Carlie was born and raised in Northwest Wyoming and spent her childhood exploring the region’s wilderness areas and public lands. Her early encounters with the archaeological record eventually led to a B.A. in Anthropology from the University of Wyoming and an M.S. in Anthropology with an emphasis in Archaeology and Cultural Resource Management from Utah State University. Carlie has eight years of research, field, and teaching experience in the Rocky Mountain West with a focus on prehistoric mountain adaptations and human-environment interactions through time. She is eager to work alongside local landowners towards the stewardship and continued conservation of Northwest Wyoming. Outside of work, Carlie enjoys trail running with her two dogs, hiking, fly-fishing, backpacking, and skiing.

Ellen Incelli

Ellen joined the Land Trust in July 2019. Originally from Boise, Idaho, she gained an early appreciation for open spaces while exploring the most remote parts of Idaho through camping, skiing and hot springs hunting with friends and family.
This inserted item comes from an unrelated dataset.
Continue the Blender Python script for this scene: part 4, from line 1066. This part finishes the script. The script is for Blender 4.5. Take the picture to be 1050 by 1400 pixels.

Ellen received a B.S. in Natural Resources from Oregon State University and spent a decade discovering the old-growth forests and Cascade Range volcanoes of the Pacific Northwest. She brings business management and fieldwork experience to the Land Trust, and has worked with nonprofits and government agencies teaching outdoor education and conducting ecological assessments. As many before her did, she found the Tetons by way of her unwavering, perhaps obsessive, love of long, cold, deep winters. Ellen enjoys skiing, mountain biking, yard games, painting with watercolors and exploring with her dogs.